I can’t say it better than the program notes: The journey begins as Liszt creates the dreams of floating, falling and sweet intoxication…… This first set included Transcendental Etudes No 1 and 4, Widmung (Dedication) – Song by Robert Schumann, Liebesträume (Dreams of Love) and the Hungarian Rhapsody No. 2 for Two Pianos, as well as my favorites of the evening, “Un Sospiro,” (the third of the Liszt Etudes) and Consolation No. 3 in D Flat. Then Liszt leads us into the realm of the two greatest opera fantasies for two pianos ever created: Reminiscences of Don Juan from Mozart’s Don Giovanni and Reminiscences of Norma by Bellini.
Though the stories in operatic fantasies are condensed, the emotions are intact in Liszt’s compositions.
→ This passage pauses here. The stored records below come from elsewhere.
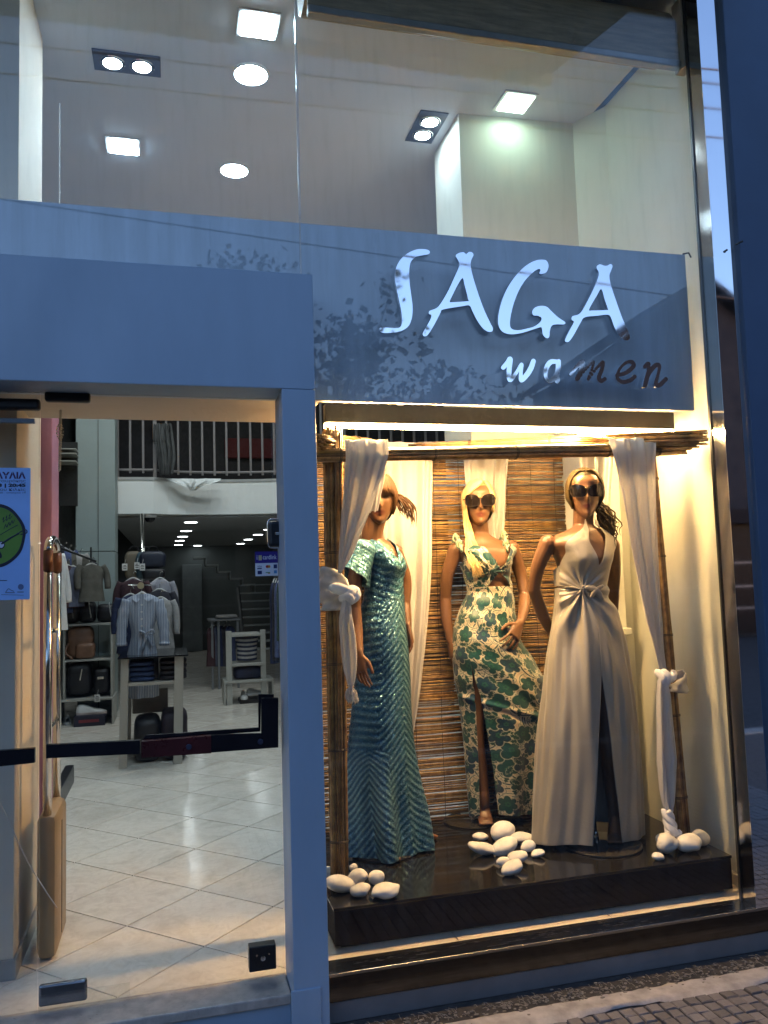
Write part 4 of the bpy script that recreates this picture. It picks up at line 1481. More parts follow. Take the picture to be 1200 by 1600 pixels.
def hand(mb, wrist, d, palm_n, side, curl=(.35, .4, .45, .5), spread=.12, thumb=.5, size=.172, cur=None):
    """Palm and five fingers: d points to the fingers, palm_n out of the palm, side = +1 thumb towards d x n."""
    d = np.array(d, float); d /= np.linalg.norm(d)
    n = np.array(palm_n, float); n -= (n @ d) * d; n /= np.linalg.norm(n)
    a = np.cross(d, n) * side           # towards the thumb
    w = np.asarray(wrist, float)
    k = size / .18
    pc = [w - d * .012, w + d * .03 * k, w + d * .065 * k, w + d * .088 * k]
    rw = [.024 * k, .033 * k, .040 * k, .039 * k]
    rows = []
    ang = np.linspace(0, 2 * math.pi, 14, endpoint=False)
    for p, r in zip(pc, rw):
        rows.append(p + np.cos(ang)[:, None] * a * r + np.sin(ang)[:, None] * n * (.0135 * k + .002))
    mb.grid(rows, closed_u=True, cap=True)
    lens = [.072, .080, .074, .058]
    for i, (ln, cu) in enumerate(zip(lens, curl)):
        ln *= k
        off = (1.5 - i) * .0205 * k
        dd = d + a * (1.5 - i) * spread
        dd /= np.linalg.norm(dd)
        p = w + d * .080 * k + a * off
        pts = [p - dd * .02]
        pts.append(p.copy())
        angc = cu * .5
        for seg_l in (.45, .32, .26):
            v = dd * math.cos(angc) + n * math.sin(angc)
            p = p + v * ln * seg_l
            pts.append(p.copy())
            angc += cu
        pts = smooth_curve(pts, 9)
        mb.tube(pts, np.linspace(.0088, .0062, 9) * k, 8)
        mb.ellip(pts[-1], (.0062 * k,) * 3, seg=8, rings=6)
    # thumb leaves the side of the palm near its base
    p0 = w + d * .022 * k + a * .020 * k
    td = a * math.cos(thumb) + d * math.sin(thumb) + n * .35
    td /= np.linalg.norm(td)
    p1 = p0 + td * .036 * k
    td2 = td * .6 + d * .6
    td2 /= np.linalg.norm(td2)
    p2 = p1 + td2 * .030 * k
    p3 = p2 + (td2 * .7 + d * .5) / np.linalg.norm(td2 * .7 + d * .5) * .024 * k
    tp_ = smooth_curve([p0, p1, p2, p3], 9)
    mb.tube(tp_, np.linspace(.0125, .0075, 9) * k, 8)
    mb.ellip(tp_[-1], (.0075 * k,) * 3, seg=8, rings=6)


def limb(mb, pts, rad, n=18, flat=1.0):
    c = smooth_curve(pts, n)
    r = smooth_curve(np.stack([rad, rad, rad], 1), n)[:, 0]
    mb.tube(c, r, 14, flat=flat)
    mb.ellip(c[0], (r[0],) * 3, seg=12, rings=8)
    mb.ellip(c[-1], (r[-1],) * 3, seg=12, rings=8)


def foot(mb, ankle, toe, up=.075):
    """High-heel foot: heel lifted, ball and toes on the floor."""
    a, t_ = np.asarray(ankle, float), np.asarray(toe, float)
    d = t_ - a; d[2] = 0; L_ = np.linalg.norm(d); d /= L_
    s = np.array((-d[1], d[0], 0))
    zf = t_[2]
    heel = a - d * .028; heel[2] = zf + up + .02
    ball = t_ - d * .045; ball[2] = zf + .017
    limb(mb, [a + (0, 0, .03), a - d * .006 + (0, 0, -.02), (heel + a) / 2 - (0, 0, .02)], [.030, .031, .026], 10)
    arch = (heel + ball) / 2; arch[2] = zf + up * .75 + .012
    rows = []
    ang = np.linspace(0, 2 * math.pi, 14, endpoint=False)
    for p, w, h in ((heel, .024, .024), (arch, .027, .026), (ball - d * .025 + (0, 0, .018), .034, .022), (ball, .037, .017), (t_ - d * .012, .035, .012)):
        p = np.array(p); p[2] = max(p[2], zf + h)
        rows.append(p + np.cos(ang)[:, None] * s * w + np.sin(ang)[:, None] * np.array((0, 0, 1.0)) * h)
    mb.grid(rows, closed_u=True, cap=True)
    for i in range(5):
        o = (i - 2) * .0142
        ln = (.026, .030, .026, .022, .016)[i]
        p = t_ - d * .014 + s * o + np.array((0, 0, .010))
        mb.ellip(p + d * ln * .35, (.0085, .0085, .008), seg=8, rings=6)
        mb.tube([p - d * .01, p + d * ln * .35], .0082, 8)


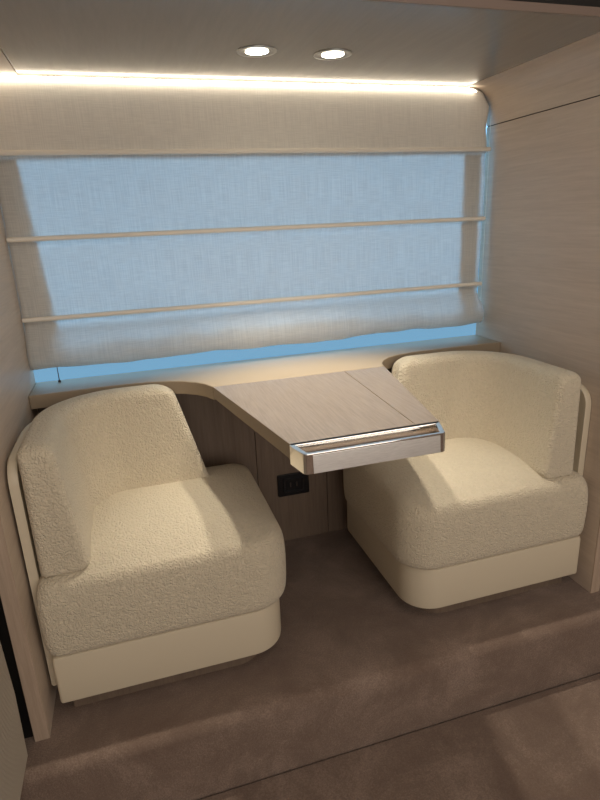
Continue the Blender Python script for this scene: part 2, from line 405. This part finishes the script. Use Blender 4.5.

Adding to the passion for the audience, visuals were projected onto a suspended screen to present elements of the stories. Another marvelous sensory bonus was a large screen over each piano, showing the pianist’s dancing hands from above!
Through his teacher, the international performer and recording artist John Cobb, young Christopher Tavernier is a direct musical lineage descendant of Ludwig van Beethoven. Cobb studied with Claudio Arrau, whose teacher was a pupil of Franz Liszt. Franz Liszt was a student of Carl Czerny, who was a pupil of Beethoven. Together, Cobb and Tavernier preserve the musical lineage in breathtaking performances such as the one right here at the Diana Wortham last week.
Their music urged me to recommit to being a channel, to give over and allow art with its magnificent potential to flow through my frail form, to rededicate myself to be a vessel for the gifts that come through me. Music filled my body, as it has since I was a child hiding beneath my father’s Steinway when he came home at night to transform from businessman to artist. The powerful music of this rare evening asks me once again to give back, reminds me once again, to step to my highest purpose as a poet.